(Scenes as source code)

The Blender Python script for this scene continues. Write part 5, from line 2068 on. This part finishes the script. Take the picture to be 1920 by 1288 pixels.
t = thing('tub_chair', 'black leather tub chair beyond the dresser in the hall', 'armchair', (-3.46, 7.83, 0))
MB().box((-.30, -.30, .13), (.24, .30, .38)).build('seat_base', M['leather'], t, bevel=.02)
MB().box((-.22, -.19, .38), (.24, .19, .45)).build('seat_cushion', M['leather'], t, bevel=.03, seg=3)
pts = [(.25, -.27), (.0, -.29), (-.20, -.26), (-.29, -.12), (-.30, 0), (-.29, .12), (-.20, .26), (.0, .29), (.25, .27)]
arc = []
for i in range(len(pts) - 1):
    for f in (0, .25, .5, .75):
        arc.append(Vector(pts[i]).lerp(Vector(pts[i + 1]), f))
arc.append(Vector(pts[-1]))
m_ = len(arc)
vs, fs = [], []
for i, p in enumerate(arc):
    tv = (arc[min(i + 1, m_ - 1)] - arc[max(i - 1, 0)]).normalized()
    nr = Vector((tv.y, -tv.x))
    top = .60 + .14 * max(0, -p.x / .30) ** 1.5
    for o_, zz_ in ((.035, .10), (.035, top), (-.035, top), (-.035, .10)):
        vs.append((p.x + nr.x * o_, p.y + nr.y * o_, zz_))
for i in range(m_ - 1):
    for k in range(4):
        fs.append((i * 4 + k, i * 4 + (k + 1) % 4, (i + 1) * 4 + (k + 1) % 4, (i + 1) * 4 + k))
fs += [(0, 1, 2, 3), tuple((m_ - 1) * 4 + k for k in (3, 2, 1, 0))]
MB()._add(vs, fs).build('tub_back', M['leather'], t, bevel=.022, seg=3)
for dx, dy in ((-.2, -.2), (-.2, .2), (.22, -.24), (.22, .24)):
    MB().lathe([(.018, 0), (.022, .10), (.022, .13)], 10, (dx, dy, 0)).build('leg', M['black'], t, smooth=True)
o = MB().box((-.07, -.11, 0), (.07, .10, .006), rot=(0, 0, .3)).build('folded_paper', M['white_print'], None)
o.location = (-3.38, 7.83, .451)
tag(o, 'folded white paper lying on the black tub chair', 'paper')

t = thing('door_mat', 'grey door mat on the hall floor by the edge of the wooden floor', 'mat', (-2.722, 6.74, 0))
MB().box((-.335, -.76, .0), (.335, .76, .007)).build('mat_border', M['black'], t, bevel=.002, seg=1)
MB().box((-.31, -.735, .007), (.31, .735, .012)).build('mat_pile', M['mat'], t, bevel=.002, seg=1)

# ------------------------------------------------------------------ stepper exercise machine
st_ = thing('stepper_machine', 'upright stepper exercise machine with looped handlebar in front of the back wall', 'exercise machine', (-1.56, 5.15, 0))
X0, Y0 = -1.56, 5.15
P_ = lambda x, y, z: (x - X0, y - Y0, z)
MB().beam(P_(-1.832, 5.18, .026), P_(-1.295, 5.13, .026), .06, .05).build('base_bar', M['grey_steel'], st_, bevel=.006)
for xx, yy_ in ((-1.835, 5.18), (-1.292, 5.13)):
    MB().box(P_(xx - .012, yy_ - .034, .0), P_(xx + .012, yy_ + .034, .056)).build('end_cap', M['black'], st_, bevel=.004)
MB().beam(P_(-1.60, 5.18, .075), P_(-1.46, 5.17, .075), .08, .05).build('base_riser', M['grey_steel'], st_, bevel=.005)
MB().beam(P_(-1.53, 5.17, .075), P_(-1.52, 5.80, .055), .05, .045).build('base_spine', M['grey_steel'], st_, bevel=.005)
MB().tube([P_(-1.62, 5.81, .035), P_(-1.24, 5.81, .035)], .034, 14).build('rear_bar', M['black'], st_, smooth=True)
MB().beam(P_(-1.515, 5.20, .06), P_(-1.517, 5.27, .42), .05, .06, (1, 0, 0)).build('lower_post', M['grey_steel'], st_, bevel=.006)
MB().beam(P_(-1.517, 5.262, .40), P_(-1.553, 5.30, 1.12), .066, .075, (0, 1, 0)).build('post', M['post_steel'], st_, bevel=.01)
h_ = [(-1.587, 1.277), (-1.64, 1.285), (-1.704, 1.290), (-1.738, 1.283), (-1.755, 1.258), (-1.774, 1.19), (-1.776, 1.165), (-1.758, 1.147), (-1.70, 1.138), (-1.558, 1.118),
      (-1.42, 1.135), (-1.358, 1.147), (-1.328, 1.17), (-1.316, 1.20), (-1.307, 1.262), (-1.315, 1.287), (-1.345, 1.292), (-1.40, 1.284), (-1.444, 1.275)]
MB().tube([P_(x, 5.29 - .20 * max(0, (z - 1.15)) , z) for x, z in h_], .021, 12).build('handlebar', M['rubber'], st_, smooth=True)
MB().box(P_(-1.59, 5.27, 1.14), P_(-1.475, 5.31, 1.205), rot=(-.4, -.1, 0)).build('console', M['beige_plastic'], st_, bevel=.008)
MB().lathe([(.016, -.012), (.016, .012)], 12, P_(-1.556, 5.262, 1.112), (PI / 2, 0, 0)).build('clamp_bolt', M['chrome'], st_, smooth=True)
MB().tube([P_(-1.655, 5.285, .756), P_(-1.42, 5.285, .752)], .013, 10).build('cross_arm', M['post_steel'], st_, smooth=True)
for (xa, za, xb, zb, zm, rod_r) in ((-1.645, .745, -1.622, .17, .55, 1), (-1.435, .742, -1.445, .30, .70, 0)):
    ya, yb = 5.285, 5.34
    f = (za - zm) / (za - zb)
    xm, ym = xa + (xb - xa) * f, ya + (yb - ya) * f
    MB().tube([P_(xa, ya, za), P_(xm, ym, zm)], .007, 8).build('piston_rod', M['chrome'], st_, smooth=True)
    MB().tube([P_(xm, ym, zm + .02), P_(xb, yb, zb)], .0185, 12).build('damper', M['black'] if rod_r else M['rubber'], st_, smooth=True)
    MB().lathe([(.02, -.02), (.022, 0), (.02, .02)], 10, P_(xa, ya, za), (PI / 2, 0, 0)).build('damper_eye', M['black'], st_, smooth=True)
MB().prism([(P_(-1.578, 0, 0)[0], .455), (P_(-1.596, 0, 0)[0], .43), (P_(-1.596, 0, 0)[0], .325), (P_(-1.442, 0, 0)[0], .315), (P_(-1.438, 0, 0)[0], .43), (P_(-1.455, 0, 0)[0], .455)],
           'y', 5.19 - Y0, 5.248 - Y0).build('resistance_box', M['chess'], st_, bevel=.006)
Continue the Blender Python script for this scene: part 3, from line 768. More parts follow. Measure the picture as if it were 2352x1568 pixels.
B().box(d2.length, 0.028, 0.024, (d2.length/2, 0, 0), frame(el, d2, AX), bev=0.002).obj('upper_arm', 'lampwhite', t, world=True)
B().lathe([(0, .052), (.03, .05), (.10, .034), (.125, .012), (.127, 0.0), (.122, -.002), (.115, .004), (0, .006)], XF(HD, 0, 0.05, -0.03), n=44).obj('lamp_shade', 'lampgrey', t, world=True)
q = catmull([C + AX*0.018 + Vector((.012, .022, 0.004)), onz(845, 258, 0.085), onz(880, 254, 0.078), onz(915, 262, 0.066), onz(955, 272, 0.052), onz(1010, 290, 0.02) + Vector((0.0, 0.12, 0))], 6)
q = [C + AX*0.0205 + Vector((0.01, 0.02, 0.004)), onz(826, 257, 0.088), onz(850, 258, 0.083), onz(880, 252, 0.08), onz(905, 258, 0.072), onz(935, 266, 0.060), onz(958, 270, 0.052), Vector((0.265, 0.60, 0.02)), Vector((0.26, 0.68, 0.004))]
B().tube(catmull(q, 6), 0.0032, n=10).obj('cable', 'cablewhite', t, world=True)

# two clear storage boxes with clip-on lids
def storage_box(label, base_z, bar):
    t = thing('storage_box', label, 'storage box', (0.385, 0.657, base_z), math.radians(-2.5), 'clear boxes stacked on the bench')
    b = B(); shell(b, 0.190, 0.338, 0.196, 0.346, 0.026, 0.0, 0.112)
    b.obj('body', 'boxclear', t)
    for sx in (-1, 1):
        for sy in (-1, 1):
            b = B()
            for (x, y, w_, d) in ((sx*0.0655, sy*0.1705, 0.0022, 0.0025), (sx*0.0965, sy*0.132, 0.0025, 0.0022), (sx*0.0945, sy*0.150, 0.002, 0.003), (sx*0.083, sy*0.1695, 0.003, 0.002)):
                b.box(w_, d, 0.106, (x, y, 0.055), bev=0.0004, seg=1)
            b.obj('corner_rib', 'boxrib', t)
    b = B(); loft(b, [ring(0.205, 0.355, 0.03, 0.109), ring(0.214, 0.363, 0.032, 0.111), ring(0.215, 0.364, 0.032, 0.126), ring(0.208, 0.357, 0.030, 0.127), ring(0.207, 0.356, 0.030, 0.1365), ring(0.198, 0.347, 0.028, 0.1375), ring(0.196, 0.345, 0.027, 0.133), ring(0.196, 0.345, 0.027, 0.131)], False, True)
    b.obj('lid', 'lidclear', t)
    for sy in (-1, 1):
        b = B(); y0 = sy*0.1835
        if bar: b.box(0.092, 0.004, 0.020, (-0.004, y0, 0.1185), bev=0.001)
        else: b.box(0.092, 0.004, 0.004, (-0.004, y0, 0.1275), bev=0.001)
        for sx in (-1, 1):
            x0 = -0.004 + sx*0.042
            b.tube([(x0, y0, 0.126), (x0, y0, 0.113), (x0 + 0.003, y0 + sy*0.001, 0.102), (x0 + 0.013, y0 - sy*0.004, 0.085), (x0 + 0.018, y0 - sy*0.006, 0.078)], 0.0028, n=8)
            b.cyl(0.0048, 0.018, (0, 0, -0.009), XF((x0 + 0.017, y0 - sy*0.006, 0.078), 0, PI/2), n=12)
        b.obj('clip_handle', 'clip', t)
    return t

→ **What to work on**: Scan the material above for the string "this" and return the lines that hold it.

→ **Written response**:
The Blender Python script for this scene continues. Write part 5, from line 2068 on. This part finishes the script. Take the picture to be 1920 by 1288 pixels.
Continue the Blender Python script for this scene: part 3, from line 768. More parts follow. Measure the picture as if it were 2352x1568 pixels.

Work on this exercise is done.